### GOAL OF THE EXERCISE
Copy nothing but the lines below running from the line containing "The Blender Python script for this scene continues." through the line containing "ch.append((v.reshape(-1,3),np.array(f),cc.reshape(-1,3)))", both end lines included.

### MATERIAL SUPPLIED
···

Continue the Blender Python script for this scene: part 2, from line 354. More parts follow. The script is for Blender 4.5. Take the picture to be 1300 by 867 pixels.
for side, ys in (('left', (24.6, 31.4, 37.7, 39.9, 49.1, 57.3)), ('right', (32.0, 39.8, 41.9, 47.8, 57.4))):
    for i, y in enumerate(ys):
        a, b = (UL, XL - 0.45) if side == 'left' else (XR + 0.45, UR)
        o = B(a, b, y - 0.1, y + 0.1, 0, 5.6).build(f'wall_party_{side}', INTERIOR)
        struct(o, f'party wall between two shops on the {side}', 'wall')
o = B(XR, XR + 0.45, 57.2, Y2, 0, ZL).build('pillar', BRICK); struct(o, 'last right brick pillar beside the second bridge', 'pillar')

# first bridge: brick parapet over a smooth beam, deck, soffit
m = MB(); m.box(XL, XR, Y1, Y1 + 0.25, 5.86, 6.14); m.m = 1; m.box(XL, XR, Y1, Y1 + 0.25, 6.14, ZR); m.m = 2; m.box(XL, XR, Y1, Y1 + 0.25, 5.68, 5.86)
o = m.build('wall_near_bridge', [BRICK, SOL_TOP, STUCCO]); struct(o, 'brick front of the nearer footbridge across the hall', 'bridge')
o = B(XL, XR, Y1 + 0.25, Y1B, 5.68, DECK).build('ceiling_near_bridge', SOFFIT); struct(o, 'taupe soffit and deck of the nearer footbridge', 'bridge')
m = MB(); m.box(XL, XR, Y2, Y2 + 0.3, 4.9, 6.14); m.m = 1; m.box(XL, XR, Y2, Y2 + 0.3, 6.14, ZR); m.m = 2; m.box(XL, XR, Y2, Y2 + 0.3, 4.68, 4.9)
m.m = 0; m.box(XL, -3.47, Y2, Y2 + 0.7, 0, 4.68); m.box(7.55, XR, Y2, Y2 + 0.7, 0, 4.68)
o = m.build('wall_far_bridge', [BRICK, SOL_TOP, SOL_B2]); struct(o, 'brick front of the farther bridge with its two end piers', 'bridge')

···

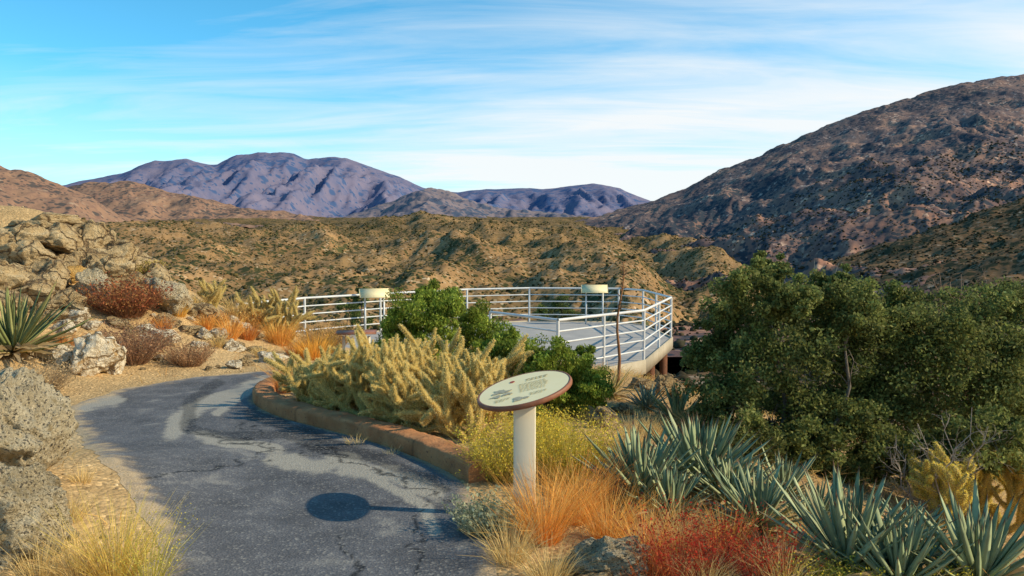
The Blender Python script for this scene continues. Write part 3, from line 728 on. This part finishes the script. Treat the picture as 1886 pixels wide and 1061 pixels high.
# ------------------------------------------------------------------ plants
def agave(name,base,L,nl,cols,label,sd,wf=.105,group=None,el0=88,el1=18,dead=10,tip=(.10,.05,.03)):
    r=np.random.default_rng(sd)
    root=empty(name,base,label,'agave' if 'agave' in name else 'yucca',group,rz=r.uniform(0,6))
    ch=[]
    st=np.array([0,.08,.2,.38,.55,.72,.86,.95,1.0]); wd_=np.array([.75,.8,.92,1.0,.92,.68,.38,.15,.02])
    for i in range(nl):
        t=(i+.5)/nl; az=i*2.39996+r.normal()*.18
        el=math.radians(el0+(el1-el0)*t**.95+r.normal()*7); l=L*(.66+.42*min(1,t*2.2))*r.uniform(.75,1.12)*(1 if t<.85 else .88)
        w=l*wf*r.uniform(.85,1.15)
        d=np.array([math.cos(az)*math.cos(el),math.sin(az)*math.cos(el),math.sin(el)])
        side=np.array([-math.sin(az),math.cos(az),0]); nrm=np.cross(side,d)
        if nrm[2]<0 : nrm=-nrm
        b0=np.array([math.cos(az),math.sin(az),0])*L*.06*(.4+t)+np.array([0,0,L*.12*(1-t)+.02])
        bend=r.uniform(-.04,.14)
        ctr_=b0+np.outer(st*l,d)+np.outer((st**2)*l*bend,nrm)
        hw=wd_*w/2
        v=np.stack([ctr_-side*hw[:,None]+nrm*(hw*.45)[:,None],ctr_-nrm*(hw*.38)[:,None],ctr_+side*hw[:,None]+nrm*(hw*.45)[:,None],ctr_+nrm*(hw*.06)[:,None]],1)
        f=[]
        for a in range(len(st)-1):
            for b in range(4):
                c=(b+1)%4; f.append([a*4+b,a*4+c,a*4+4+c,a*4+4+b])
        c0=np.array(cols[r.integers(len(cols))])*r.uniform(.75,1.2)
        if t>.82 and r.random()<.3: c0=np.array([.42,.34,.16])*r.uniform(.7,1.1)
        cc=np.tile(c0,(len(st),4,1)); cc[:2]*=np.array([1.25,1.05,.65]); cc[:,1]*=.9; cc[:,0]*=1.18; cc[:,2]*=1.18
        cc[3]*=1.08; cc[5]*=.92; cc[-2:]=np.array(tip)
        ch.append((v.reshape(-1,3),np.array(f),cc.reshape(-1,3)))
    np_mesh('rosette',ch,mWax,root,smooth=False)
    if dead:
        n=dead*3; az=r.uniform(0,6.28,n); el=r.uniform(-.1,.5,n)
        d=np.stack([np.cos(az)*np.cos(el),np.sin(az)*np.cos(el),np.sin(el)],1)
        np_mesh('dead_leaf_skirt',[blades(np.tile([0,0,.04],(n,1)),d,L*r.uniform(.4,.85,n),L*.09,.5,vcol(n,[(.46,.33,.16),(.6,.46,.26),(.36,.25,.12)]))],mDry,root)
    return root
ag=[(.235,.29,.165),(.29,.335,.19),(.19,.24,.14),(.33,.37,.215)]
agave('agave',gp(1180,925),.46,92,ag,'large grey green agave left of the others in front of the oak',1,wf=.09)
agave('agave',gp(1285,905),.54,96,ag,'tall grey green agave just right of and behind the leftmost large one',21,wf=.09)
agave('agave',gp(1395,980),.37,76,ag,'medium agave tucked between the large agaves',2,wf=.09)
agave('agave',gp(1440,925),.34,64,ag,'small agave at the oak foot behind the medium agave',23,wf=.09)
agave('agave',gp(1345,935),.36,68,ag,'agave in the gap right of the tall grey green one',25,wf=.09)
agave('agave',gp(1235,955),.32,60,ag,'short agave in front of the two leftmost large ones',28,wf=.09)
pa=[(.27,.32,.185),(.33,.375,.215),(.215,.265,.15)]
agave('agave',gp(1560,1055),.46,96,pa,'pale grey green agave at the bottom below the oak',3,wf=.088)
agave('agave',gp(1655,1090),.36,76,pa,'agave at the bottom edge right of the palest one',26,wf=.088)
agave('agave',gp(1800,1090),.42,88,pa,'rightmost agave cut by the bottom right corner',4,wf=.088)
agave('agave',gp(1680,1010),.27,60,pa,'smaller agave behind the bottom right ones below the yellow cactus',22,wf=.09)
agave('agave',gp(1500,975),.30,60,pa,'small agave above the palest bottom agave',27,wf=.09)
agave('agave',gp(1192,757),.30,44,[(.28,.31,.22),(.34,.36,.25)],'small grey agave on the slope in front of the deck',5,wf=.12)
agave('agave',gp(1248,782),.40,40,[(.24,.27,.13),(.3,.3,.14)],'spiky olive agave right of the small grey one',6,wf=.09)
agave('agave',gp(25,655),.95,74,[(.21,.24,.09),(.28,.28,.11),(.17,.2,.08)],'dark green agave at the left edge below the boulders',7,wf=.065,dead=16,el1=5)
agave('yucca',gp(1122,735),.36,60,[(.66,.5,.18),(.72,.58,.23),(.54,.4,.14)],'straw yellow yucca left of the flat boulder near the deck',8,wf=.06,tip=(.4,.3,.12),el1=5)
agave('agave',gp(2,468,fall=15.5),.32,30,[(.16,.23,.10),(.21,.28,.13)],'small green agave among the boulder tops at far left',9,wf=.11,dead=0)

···

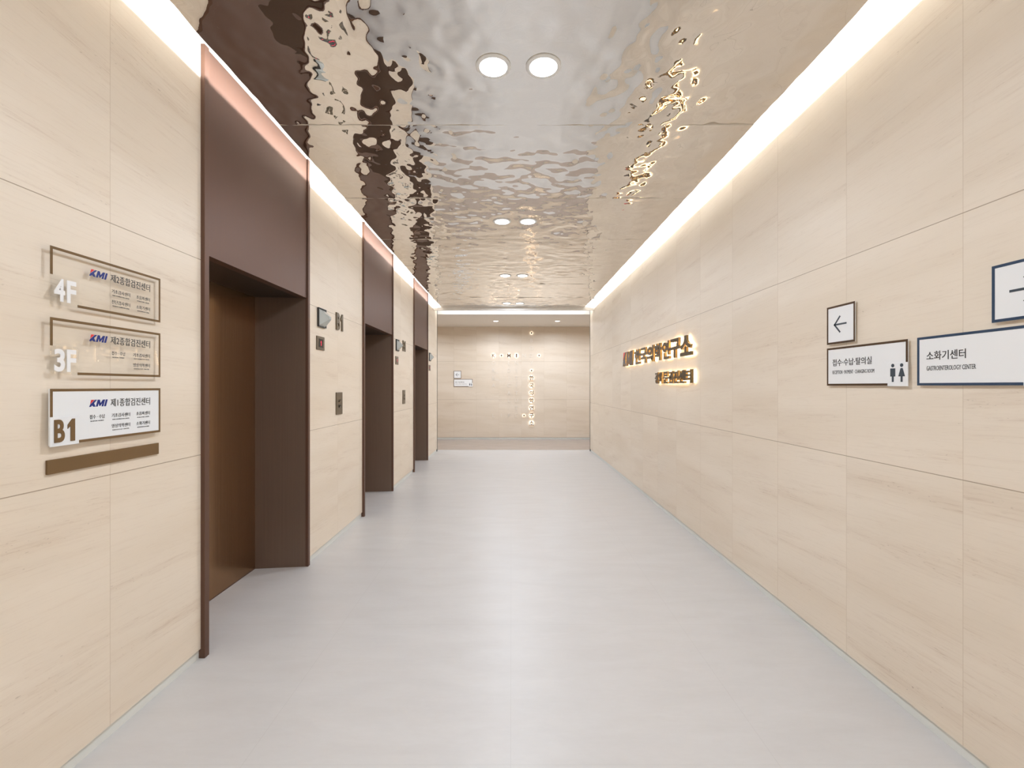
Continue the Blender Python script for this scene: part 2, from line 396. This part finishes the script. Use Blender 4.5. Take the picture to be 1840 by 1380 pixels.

···

### OUTPUT OF THE EXERCISE
The Blender Python script for this scene continues. Write part 3, from line 728 on. This part finishes the script. Treat the picture as 1886 pixels wide and 1061 pixels high.
# ------------------------------------------------------------------ plants
def agave(name,base,L,nl,cols,label,sd,wf=.105,group=None,el0=88,el1=18,dead=10,tip=(.10,.05,.03)):
    r=np.random.default_rng(sd)
    root=empty(name,base,label,'agave' if 'agave' in name else 'yucca',group,rz=r.uniform(0,6))
    ch=[]
    st=np.array([0,.08,.2,.38,.55,.72,.86,.95,1.0]); wd_=np.array([.75,.8,.92,1.0,.92,.68,.38,.15,.02])
    for i in range(nl):
        t=(i+.5)/nl; az=i*2.39996+r.normal()*.18
        el=math.radians(el0+(el1-el0)*t**.95+r.normal()*7); l=L*(.66+.42*min(1,t*2.2))*r.uniform(.75,1.12)*(1 if t<.85 else .88)
        w=l*wf*r.uniform(.85,1.15)
        d=np.array([math.cos(az)*math.cos(el),math.sin(az)*math.cos(el),math.sin(el)])
        side=np.array([-math.sin(az),math.cos(az),0]); nrm=np.cross(side,d)
        if nrm[2]<0 : nrm=-nrm
        b0=np.array([math.cos(az),math.sin(az),0])*L*.06*(.4+t)+np.array([0,0,L*.12*(1-t)+.02])
        bend=r.uniform(-.04,.14)
        ctr_=b0+np.outer(st*l,d)+np.outer((st**2)*l*bend,nrm)
        hw=wd_*w/2
        v=np.stack([ctr_-side*hw[:,None]+nrm*(hw*.45)[:,None],ctr_-nrm*(hw*.38)[:,None],ctr_+side*hw[:,None]+nrm*(hw*.45)[:,None],ctr_+nrm*(hw*.06)[:,None]],1)
        f=[]
        for a in range(len(st)-1):
            for b in range(4):
                c=(b+1)%4; f.append([a*4+b,a*4+c,a*4+4+c,a*4+4+b])
        c0=np.array(cols[r.integers(len(cols))])*r.uniform(.75,1.2)
        if t>.82 and r.random()<.3: c0=np.array([.42,.34,.16])*r.uniform(.7,1.1)
        cc=np.tile(c0,(len(st),4,1)); cc[:2]*=np.array([1.25,1.05,.65]); cc[:,1]*=.9; cc[:,0]*=1.18; cc[:,2]*=1.18
        cc[3]*=1.08; cc[5]*=.92; cc[-2:]=np.array(tip)
        ch.append((v.reshape(-1,3),np.array(f),cc.reshape(-1,3)))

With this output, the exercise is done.